Por el momento, el Gobierno llegará a la apertura de sesiones del Congreso Nacional con los papeles del acuerdo que anunció con entusiasmo todavía en borrador. Pide el acompañamiento del Parlamento para legitimar la toma de un nuevo empréstito que reconfigure al anterior. No hay señales claras de las condiciones que se compromete a adoptar, porque no tiene ni siquiera el consenso interno para definirlas.
En el núcleo de esta improvisación hay un conflicto que excede las diferencias explícitas entre Cristina Kirchner y la Casa Rosada. La conducción del FMI está admitiendo un acuerdo sin demandar reformas estructurales porque sabe que el actual Gobierno lo incumpliría desde el día cero. Más bien propone, no sin críticas internas, un acuerdo que impida el derrumbe completo de la economía argentina cuando aún falta un trecho largo para el final de los mandatos actuales.
Cristina Kirchner no quiere esa propuesta, sino una que le garantice -además de la supervivencia del engendro que armó con la presidencia vicaria de Alberto Fernández- condiciones económicas competitivas para la extensión de su proyecto político más allá de ese horizonte. En esa contradicción dramática entre la supervivencia del país y su propia perpetuación política, yace la extorsión a la que tiene sometida no sólo a su coalición, sino al conjunto del sistema partidario.

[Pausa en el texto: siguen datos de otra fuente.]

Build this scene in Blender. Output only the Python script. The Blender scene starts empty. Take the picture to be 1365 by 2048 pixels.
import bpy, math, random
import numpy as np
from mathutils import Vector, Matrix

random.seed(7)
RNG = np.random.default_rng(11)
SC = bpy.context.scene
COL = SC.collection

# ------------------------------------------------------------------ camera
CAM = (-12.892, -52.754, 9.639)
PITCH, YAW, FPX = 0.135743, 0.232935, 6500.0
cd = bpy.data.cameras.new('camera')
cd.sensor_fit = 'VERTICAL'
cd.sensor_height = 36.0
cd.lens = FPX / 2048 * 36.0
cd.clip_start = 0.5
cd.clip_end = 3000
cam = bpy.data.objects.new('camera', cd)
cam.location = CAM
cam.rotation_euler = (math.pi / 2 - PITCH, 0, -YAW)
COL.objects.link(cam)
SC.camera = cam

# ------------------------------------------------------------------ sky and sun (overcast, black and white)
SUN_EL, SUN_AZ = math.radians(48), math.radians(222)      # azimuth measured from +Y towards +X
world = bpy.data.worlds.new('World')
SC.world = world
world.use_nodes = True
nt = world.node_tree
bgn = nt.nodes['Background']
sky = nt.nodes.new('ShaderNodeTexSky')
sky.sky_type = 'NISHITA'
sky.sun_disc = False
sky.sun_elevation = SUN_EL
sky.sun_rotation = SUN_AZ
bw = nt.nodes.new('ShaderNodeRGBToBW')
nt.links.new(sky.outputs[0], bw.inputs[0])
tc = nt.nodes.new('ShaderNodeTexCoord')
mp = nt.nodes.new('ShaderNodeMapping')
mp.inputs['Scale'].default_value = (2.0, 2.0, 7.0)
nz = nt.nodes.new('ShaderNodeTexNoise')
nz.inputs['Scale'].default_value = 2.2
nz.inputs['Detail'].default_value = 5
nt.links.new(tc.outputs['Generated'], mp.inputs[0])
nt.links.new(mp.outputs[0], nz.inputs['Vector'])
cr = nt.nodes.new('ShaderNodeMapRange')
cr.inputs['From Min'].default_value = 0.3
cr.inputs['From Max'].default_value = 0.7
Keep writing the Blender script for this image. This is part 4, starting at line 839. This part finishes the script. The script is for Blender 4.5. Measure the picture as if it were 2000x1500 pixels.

Alberto Fernández nunca tuvo la intención, ni tampoco la altura, para sacarse esa soga del cuello. La oposición que ganó las elecciones el año pasado tampoco alcanza a señalarla con claridad. Desde su triunfo ha tenido más experiencias significativas de fragmentación que de acumulación consistente. Como si el tamaño de la crisis fuese a aminorar con el anuncio cotidiano de flamantes interbloques y nuevas mesas asamblearias para la toma de decisión.